OP - make sure you included money for an SSD. It makes a huge difference.
 

NTMBK

Lifer
Nov 14, 2011
10,248
5,045
136
Pentium 4 HT CPUs are weirdly fast in Win7/8 :

https://www.youtube.com/watch?v=TgYw4lBwrIQ

I do sometimes wonder how CPUs mature. As we all know, Prescott was a big disappointment when it launched, as on the software of the day it was not really any faster than Northwood. But I wonder how they stack up on today's software? All these years later, it's a pretty safe bet that there's plenty of software which will use SSE3 if it's available. And multithreaded apps are much more prevalent, meaning that its improvements in multithreading would have more impact on today's apps. I find it interesting that what could seem like the wrong decisions at the time can prove useful years down the line... when software catches up.
 

suklee

Diamond Member
Oct 9, 1999
4,585
10
81
Thanks for all the replies! I had no idea the E1-2500 CPU was so old.

Probably going to get the Dell that was recommended, the base model with Intel® Celeron® Processor G1610T (2.3GHz, 2MB) configured with limited 3 year warranty & wireless keyboard/mouse actually came in less than the HP in my op.
 

jhu

Lifer
Oct 10, 1999
11,918
9
81
I do sometimes wonder how CPUs mature.
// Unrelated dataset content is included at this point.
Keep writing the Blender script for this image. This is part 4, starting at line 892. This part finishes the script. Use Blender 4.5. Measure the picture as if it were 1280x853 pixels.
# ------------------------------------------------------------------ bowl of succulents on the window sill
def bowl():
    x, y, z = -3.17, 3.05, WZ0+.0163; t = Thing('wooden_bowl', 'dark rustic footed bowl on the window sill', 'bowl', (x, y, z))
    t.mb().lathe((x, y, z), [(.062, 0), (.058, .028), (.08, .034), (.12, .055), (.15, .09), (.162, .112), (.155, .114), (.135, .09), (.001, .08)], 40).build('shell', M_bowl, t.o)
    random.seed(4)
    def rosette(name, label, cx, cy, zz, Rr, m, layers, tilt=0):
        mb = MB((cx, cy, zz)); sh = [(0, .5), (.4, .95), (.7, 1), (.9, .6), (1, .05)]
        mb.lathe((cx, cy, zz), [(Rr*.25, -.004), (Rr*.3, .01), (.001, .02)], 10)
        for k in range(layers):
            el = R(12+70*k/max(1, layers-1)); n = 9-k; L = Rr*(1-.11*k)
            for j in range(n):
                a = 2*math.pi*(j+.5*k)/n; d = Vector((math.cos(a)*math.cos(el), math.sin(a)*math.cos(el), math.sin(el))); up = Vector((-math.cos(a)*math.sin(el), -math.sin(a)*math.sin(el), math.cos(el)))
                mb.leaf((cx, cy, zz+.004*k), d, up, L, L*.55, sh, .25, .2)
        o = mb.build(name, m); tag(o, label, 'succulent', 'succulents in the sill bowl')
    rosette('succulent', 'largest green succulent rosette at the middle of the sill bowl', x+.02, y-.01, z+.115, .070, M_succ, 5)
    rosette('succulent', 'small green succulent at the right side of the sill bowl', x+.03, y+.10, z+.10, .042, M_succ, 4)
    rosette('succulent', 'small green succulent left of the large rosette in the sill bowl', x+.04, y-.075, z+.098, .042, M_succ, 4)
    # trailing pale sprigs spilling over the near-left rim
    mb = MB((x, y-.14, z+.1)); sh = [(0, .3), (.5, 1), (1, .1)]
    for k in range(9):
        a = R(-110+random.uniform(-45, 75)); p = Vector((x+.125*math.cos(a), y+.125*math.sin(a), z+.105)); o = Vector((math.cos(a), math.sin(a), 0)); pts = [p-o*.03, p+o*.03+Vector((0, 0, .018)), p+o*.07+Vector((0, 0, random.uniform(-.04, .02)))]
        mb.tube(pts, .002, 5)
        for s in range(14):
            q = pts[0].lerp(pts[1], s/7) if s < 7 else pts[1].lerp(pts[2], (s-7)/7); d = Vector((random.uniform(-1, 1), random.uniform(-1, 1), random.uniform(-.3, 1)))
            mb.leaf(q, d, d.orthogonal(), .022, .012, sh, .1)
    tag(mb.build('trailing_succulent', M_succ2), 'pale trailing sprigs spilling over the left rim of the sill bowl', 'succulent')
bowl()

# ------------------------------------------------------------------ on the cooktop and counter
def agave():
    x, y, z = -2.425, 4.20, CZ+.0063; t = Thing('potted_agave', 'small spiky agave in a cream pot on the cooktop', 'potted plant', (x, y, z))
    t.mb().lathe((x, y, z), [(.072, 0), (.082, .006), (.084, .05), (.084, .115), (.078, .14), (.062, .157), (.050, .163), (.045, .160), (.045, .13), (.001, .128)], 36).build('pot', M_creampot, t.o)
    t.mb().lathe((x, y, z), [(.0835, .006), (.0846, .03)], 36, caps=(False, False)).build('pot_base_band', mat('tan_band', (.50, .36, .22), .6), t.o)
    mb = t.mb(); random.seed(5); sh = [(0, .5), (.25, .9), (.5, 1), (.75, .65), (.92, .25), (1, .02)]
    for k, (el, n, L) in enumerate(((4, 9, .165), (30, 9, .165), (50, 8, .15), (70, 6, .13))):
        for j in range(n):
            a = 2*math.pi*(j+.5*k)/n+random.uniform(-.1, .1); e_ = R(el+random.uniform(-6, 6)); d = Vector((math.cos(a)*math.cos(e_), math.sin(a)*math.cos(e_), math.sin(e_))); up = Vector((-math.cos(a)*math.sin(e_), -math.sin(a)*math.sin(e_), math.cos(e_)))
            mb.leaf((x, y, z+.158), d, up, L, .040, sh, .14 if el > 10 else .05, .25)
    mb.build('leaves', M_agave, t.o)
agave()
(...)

As we all know, Prescott was a big disappointment when it launched, as on the software of the day it was not really any faster than Northwood. But I wonder how they stack up on today's software? All these years later, it's a pretty safe bet that there's plenty of software which will use SSE3 if it's available. And multithreaded apps are much more prevalent, meaning that its improvements in multithreading would have more impact on today's apps. I find it interesting that what could seem like the wrong decisions at the time can prove useful years down the line... when software catches up.

Still doesn't change the fact that Ivy Bridge has 3x the IPC of Pentium 4.
 

itsmydamnation

Platinum Member
Feb 6, 2011
2,803
3,253
136
Google is fast regardless of if you have AES on or not.
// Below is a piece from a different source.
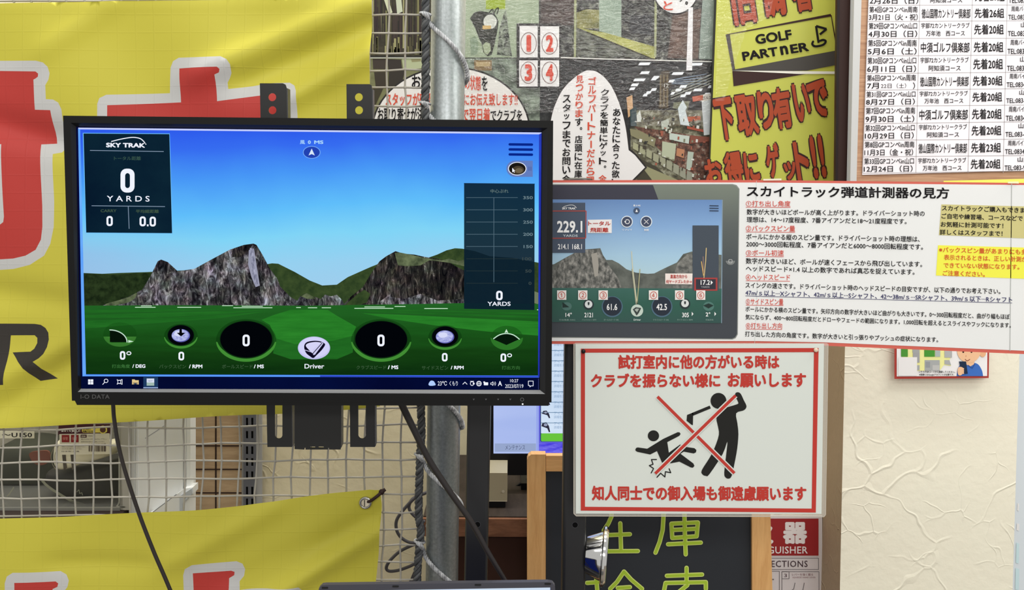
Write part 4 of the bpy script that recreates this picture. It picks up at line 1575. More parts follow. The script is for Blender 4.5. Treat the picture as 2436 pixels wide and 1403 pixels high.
lo_out = [(-90, 1238), (0, 1233), (160, 1229), (305, 1222), (466, 1211), (574, 1202), (700, 1186), (800, 1172), (880, 1163), (905, 1164), (908, 1200), (904, 1260), (900, 1320), (892, 1400), (880, 1560), (-90, 1560)]
l1 = [(38, 1383), (133, 1382), (139, 1387), (137, 1395), (126, 1400), (128, 1480), (38, 1480)]
l1w = [(15, 1480), (15, 1384), (20, 1368), (34, 1359), (143, 1359), (157, 1367), (163, 1381), (160, 1396), (151, 1408), (151, 1480)]
l2 = [(459, 1363), (550, 1357), (558, 1360), (557, 1368), (545, 1375), (546, 1480), (461, 1480)]
l2w = [(436, 1480), (436, 1368), (441, 1352), (458, 1342), (563, 1334), (577, 1340), (583, 1354), (580, 1370), (570, 1382), (571, 1402), (640, 1394), (714, 1389), (722, 1400), (724, 1480)]
lower = thing('yellow_banner', 'lower yellow cloth banner with a metal eyelet, tied to the net below the monitor', 'banner', BAN.at(400, 1560))
cloth('fabric', BAN, lo_out, [(l1w, M_BW), (l1, M_BR), (l2w, M_BW), (l2, M_BR)], M_BY, disp_lo, 12, lower)
eyelet(lower, 870, 1194, 0.003)
mb = MB()
mb.poly(BAN, ell(870, 1194, 9.3, 9.3, 24), D((206, 196, 172)), 0.0035)
mb.poly(BAN, rect(867, 1187, 869, 1202), D((40, 36, 32)), 0.0038)
mb.build('eyelet_opening', lower)
mb = MB()
tp = [BAN.at(x, y, o) for x, y, o in ((876, 1192, 0.002), (884, 1187, 0.007), (896, 1178, 0.008), (906, 1171, 0.004), (912, 1166, -0.002))]
mb.tube([tuple(p) for p in smooth([tuple(p) for p in tp], 4)], 0.0024, D((46, 28, 26), 0.5), 8)
mb.ball(BAN.at(908, 1169, 0.002), 0.0044, D((42, 26, 24), 0.5), 10, 6)
mb.tube([BAN.at(908, 1169, 0.003), BAN.at(917, 1163, 0.001)], 0.0027, D((42, 26, 24), 0.5), 8)
tag(mb.build('cable_tie', flat=False), 'dark brown knotted tie holding the eyelet of the lower banner to the net', 'tie')

# grey lead coiled between net and wall
LP = Plane(1.53)
mb = MB()
mb.tube([LP.at(x, y) for x, y in smooth([(1030, 1166), (1008, 1174), (986, 1185), (960, 1212), (944, 1236), (943, 1258), (953, 1277), (972, 1289), (992, 1292), (975, 1299), (950, 1312), (927, 1334), (919, 1350), (926, 1358), (948, 1356), (976, 1346), (996, 1336), (990, 1354), (980, 1378), (974, 1410), (974, 1600)], 6)], 0.0026, D((74, 72, 76), 0.45), 8)
mb.tube([LP.at(x, y, -0.006) for x, y in smooth([(1000, 1178), (980, 1190), (972, 1206), (976, 1220), (990, 1234), (1010, 1244)], 6)], 0.0026, D((74, 72, 76), 0.45), 8)
tag(mb.build('coiled_lead', flat=False), 'grey lead hanging in loops behind the net beside the steel pipe', 'cord')

# ------------------------------------------------------------------ blackboard on a wooden frame
EA = Plane(1.53)
M_BEECH = wood('pale_beech', (190, 142, 88), (206, 162, 106), (26, 26, 2.0))
M_BEECH_H = wood('pale_beech_rail', (190, 142, 88), (208, 164, 108), (2.0, 26, 26))
M_SLATE = D((44, 47, 52), 0.6, 0.2, k=1.15)
ez = thing('blackboard_stand', 'pale wooden framed blackboard with yellow-green chalk characters, behind the black poles', 'blackboard', (EA.at(1540, 1300).x, 1.54, 0.0))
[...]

sigh.... google use SPDY on pretty much everything and it is the basis of HTTP 2.0, fast AES is critical/required to SPDY/HTTP 2.0 to do what it is designed to do. Sure www.google.com is light and clean but there's lots of stuff that isn't. The parallel nature of SPDY with ever growing internet access speeds means the processing load is not something to be laughed off as insignificant.

If your a Cloud Apps kinda person then it will be even more important.
 

suklee

Diamond Member
Oct 9, 1999
4,585
10
81
Ordering the Touch screen model with Intel® Pentium® processor G2030T(2.6GHz, 3MB) and 1TB hdd, gonna set me back an additional $100 or so. I think she'll enjoy the touch screen and W8 Metro...
 

Cerb

Elite Member
Aug 26, 2000
17,484
33
86
Thanks for all the replies! I had no idea the E1-2500 CPU was so old.
It's not old at all. It's a current model, not dissimilar from what's in the new game consoles. It's just made to compete in performance with the likes of Atoms.